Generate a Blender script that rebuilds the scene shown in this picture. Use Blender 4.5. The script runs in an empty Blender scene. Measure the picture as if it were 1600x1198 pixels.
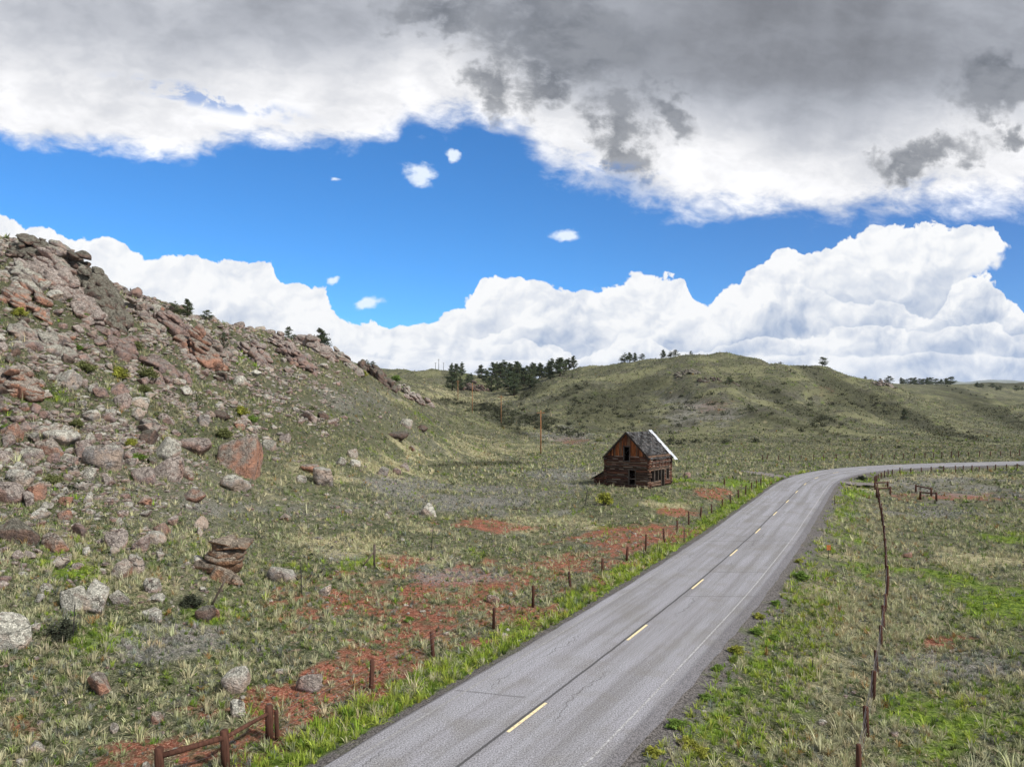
import bpy, bmesh, math, random
import numpy as np
from mathutils import Vector, Matrix, Euler
R = math.radians
random.seed(7)
rng = np.random.default_rng(11)
scene = bpy.context.scene
COL = scene.collection

# ------------------------------------------------------------------ camera, sky, sun, exposure
FPX, CX, HY, CAMH = 1120.0, 800.0, 640.0, 11.7        # focal length, centre column, horizon row (1600 px wide photo), camera height
cam_d = bpy.data.cameras.new('camera')
cam_d.sensor_width = 36.0
cam_d.lens = 36.0 * FPX / 1600.0
cam_d.shift_y = (HY - 599.0) / 1600.0
cam_d.clip_start = 0.2
cam_d.clip_end = 60000
cam = bpy.data.objects.new('camera', cam_d)
cam.location = (0, 0, CAMH)
cam.rotation_euler = (R(90), 0, 0)
COL.objects.link(cam)
scene.camera = cam
scene.view_settings.view_transform = 'Standard'
scene.view_settings.look = 'None'
scene.view_settings.gamma = 1.0
scene.view_settings.use_curve_mapping = False
scene.view_settings.exposure = 0.16
scene.cycles.max_bounces = 5
scene.cycles.diffuse_bounces = 3
scene.cycles.transparent_max_bounces = 4

SUN_EL, SUN_AZ = R(41), R(122)                         # azimuth clockwise from +Y: behind the camera on its right
sun_d = bpy.data.lights.new('sun', 'SUN')
sun_d.energy = 4.8
sun_d.angle = R(3)
sun_d.color = (1.0, 0.965, 0.92)
sun = bpy.data.objects.new('sun', sun_d)
sv = Vector((math.sin(SUN_AZ) * math.cos(SUN_EL), math.cos(SUN_AZ) * math.cos(SUN_EL), math.sin(SUN_EL)))
sun.rotation_euler = sv.to_track_quat('Z', 'Y').to_euler()
sun.location = (40, -40, 120)
COL.objects.link(sun)


class NT:
    """small helper that writes node trees"""
    def __init__(s, tree):
        s.t = tree
    def n(s, typ, **kw):
        nd = s.t.nodes.new(typ)
        for k, v in kw.items():
            setattr(nd, k, v)
        return nd
    def set(s, sock, v):
        if hasattr(v, 'is_linked'):
            s.t.links.new(v, sock)
        else:
            if isinstance(v, (tuple, list)) and len(v) == 3 and sock.type == 'RGBA':
                v = (*v, 1.0)
            sock.default_value = v
    def m(s, op, a, b=0.0, c=None, clamp=False):
        nd = s.n('ShaderNodeMath', operation=op, use_clamp=clamp)
        s.set(nd.inputs[0], a); s.set(nd.inputs[1], b)
        if c is not None:
            s.set(nd.inputs[2], c)
        return nd.outputs[0]
    def add(s, a, b): return s.m('ADD', a, b)
    def sub(s, a, b): return s.m('SUBTRACT', a, b)
    def mul(s, a, b): return s.m('MULTIPLY', a, b)
    def mad(s, a, b, c): return s.m('MULTIPLY_ADD', a, b, c)
    def ss(s, x, lo, hi, o0=0.0, o1=1.0):
        nd = s.n('ShaderNodeMapRange', interpolation_type='SMOOTHSTEP')
        s.set(nd.inputs[0], x)
        for i, v in zip((1, 2, 3, 4), (lo, hi, o0, o1)):
            s.set(nd.inputs[i], v)
        return nd.outputs[0]
    def lin(s, x, lo, hi, o0=0.0, o1=1.0):
        nd = s.n('ShaderNodeMapRange')
        s.set(nd.inputs[0], x)
        for i, v in zip((1, 2, 3, 4), (lo, hi, o0, o1)):
            s.set(nd.inputs[i], v)
        return nd.outputs[0]
    def mix(s, f, a, b, blend='MIX'):
        nd = s.n('ShaderNodeMix', data_type='RGBA', blend_type=blend)
        s.set(nd.inputs[0], f); s.set(nd.inputs[6], a); s.set(nd.inputs[7], b)
        return nd.outputs[2]
    def noise(s, vec, scale, detail=4.0, rough=0.55, dist=0.0, dim='3D', color=False):
        nd = s.n('ShaderNodeTexNoise', noise_dimensions=dim)
        s.set(nd.inputs['Vector'], vec)
        s.set(nd.inputs['Scale'], scale); s.set(nd.inputs['Detail'], detail)
        s.set(nd.inputs['Roughness'], rough); s.set(nd.inputs['Distortion'], dist)
        return nd.outputs[1 if color else 0]
    def voro(s, vec, scale, detail=0.0, rough=0.5, feature='F1', dim='3D', out=0, rand=1.0):
        nd = s.n('ShaderNodeTexVoronoi', voronoi_dimensions=dim, feature=feature)
        s.set(nd.inputs['Vector'], vec); s.set(nd.inputs['Scale'], scale)
        if 'Detail' in nd.inputs: s.set(nd.inputs['Detail'], detail)
        if 'Roughness' in nd.inputs: s.set(nd.inputs['Roughness'], rough)
        s.set(nd.inputs['Randomness'], rand)
        return nd.outputs[out]
    def vm(s, op, a, b=(0, 0, 0)):
        nd = s.n('ShaderNodeVectorMath', operation=op)
        s.set(nd.inputs[0], a); s.set(nd.inputs[1], b)
        return nd.outputs[0]
    def scale(s, a, f):
        nd = s.n('ShaderNodeVectorMath', operation='SCALE')
        s.set(nd.inputs[0], a); s.set(nd.inputs['Scale'], f)
        return nd.outputs[0]
    def xyz(s, x, y, z=0.0):
        nd = s.n('ShaderNodeCombineXYZ')
        for i, v in enumerate((x, y, z)):
            s.set(nd.inputs[i], v)
        return nd.outputs[0]
    def sep(s, v):
        nd = s.n('ShaderNodeSeparateXYZ'); s.set(nd.inputs[0], v)
        return nd.outputs
    def curve(s, x, lo, hi, pts, vlo, vhi):
        """x in lo..hi through a curve of (x, y) points, y in vlo..vhi"""
        nd = s.n('ShaderNodeFloatCurve')
        c = nd.mapping.curves[0]
        q = [((a - lo) / (hi - lo), (b - vlo) / (vhi - vlo)) for a, b in pts]
        while len(c.points) < len(q):
            c.points.new(0.5, 0.5)
        for p, (a, b) in zip(c.points, q):
            p.location = (a, b); p.handle_type = 'AUTO_CLAMPED'
        nd.mapping.update()
        s.set(nd.inputs[1], s.m('DIVIDE', s.sub(x, lo), hi - lo, clamp=True))
        return s.mad(nd.outputs[0], vhi - vlo, vlo)


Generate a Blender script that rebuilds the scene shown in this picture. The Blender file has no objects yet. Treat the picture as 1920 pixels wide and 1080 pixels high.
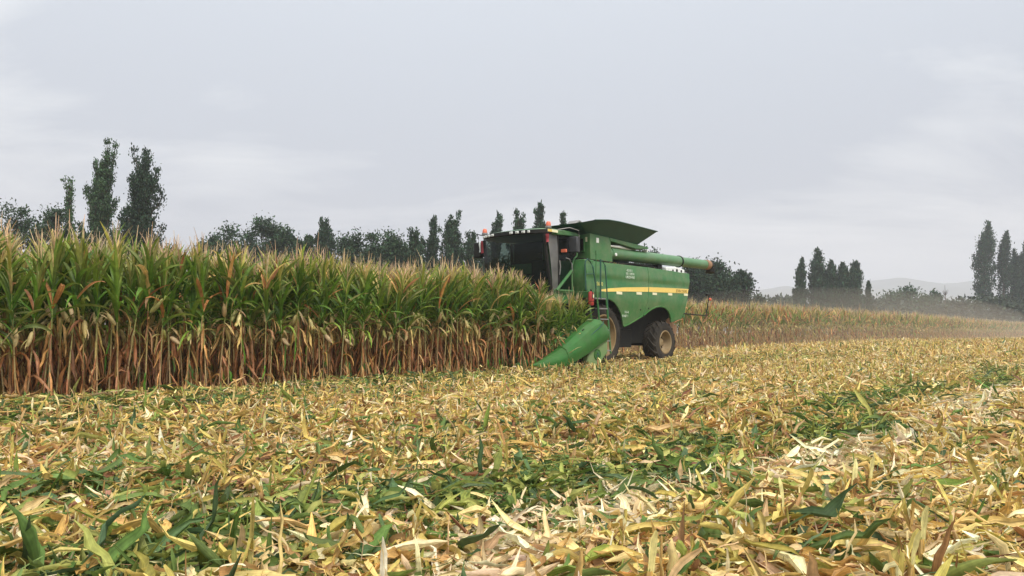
import bpy, bmesh, math, random
import numpy as np
from mathutils import Vector, Matrix

# ------------------------------------------------------------------ camera, sky, sun, exposure
scn = bpy.context.scene
COL = scn.collection
R = math.radians
EYE = 1.2
cd = bpy.data.cameras.new("camera"); cam = bpy.data.objects.new("camera", cd); COL.objects.link(cam)
cd.lens = 26.25; cd.sensor_width = 36; cd.clip_start = 0.05; cd.clip_end = 20000
cam.location = (0, 0, EYE); cam.rotation_euler = (R(90) + math.atan(80 / 1400), 0, 0)
scn.camera = cam
SUN_EL, SUN_AZ = R(52), R(150)          # azimuth clockwise from +Y (behind and to the right of the camera)
w = bpy.data.worlds.new("World"); scn.world = w; w.use_nodes = True
nt = w.node_tree; nt.nodes.clear(); N = nt.nodes.new; L = nt.links.new
out = N("ShaderNodeOutputWorld")
sky = N("ShaderNodeTexSky"); sky.sky_type = 'NISHITA'; sky.sun_disc = False
sky.sun_elevation = SUN_EL; sky.sun_rotation = SUN_AZ
bgs = N("ShaderNodeBackground"); bgs.inputs[1].default_value = 0.05; L(sky.outputs[0], bgs.inputs[0])
tc = N("ShaderNodeTexCoord"); sep = N("ShaderNodeSeparateXYZ"); L(tc.outputs['Generated'], sep.inputs[0])
def math_(op, a, b=None, clamp=False):
    m = N("ShaderNodeMath"); m.operation = op; m.use_clamp = clamp
    for i, v in enumerate((a, b)):
        if v is None: continue
        if isinstance(v, (int, float)): m.inputs[i].default_value = v
        else: L(v, m.inputs[i])
    return m.outputs[0]
zc = math_('MAXIMUM', sep.outputs[2], 0.0)
den = math_('ADD', zc, 0.28)
cx = math_('DIVIDE', sep.outputs[0], den); cy = math_('DIVIDE', sep.outputs[1], den)
cmb = N("ShaderNodeCombineXYZ"); L(cx, cmb.inputs[0]); L(cy, cmb.inputs[1])
def noise(vec, scale, detail, rough, dist=0.0):
    n = N("ShaderNodeTexNoise"); n.inputs['Scale'].default_value = scale; n.inputs['Detail'].default_value = detail
    n.inputs['Roughness'].default_value = rough; n.inputs['Distortion'].default_value = dist
    L(vec, n.inputs['Vector']); return n.outputs['Fac']
mp = N("ShaderNodeMapping"); mp.inputs['Scale'].default_value = (0.55, 1.0, 1); mp.inputs['Rotation'].default_value = (0, 0, 0.25)
mp.inputs['Location'].default_value = (1.7, 0.4, 0)
L(cmb.outputs[0], mp.inputs[0])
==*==
Goal of the exercise => Everything from the first line to the line with "scene.cycles.transparent_max_bounces = 4" must be repeated exactly, and nothing else. Leave the pictures out.

Output of the task =>
Generate a Blender script that rebuilds the scene shown in this picture. Use Blender 4.5. The script runs in an empty Blender scene. Measure the picture as if it were 1600x1198 pixels.
import bpy, bmesh, math, random
import numpy as np
from mathutils import Vector, Matrix, Euler
R = math.radians
random.seed(7)
rng = np.random.default_rng(11)
scene = bpy.context.scene
COL = scene.collection

# ------------------------------------------------------------------ camera, sky, sun, exposure
FPX, CX, HY, CAMH = 1120.0, 800.0, 640.0, 11.7        # focal length, centre column, horizon row (1600 px wide photo), camera height
cam_d = bpy.data.cameras.new('camera')
cam_d.sensor_width = 36.0
cam_d.lens = 36.0 * FPX / 1600.0
cam_d.shift_y = (HY - 599.0) / 1600.0
cam_d.clip_start = 0.2
cam_d.clip_end = 60000
cam = bpy.data.objects.new('camera', cam_d)
cam.location = (0, 0, CAMH)
cam.rotation_euler = (R(90), 0, 0)
COL.objects.link(cam)
scene.camera = cam
scene.view_settings.view_transform = 'Standard'
scene.view_settings.look = 'None'
scene.view_settings.gamma = 1.0
scene.view_settings.use_curve_mapping = False
scene.view_settings.exposure = 0.16
scene.cycles.max_bounces = 5
scene.cycles.diffuse_bounces = 3
scene.cycles.transparent_max_bounces = 4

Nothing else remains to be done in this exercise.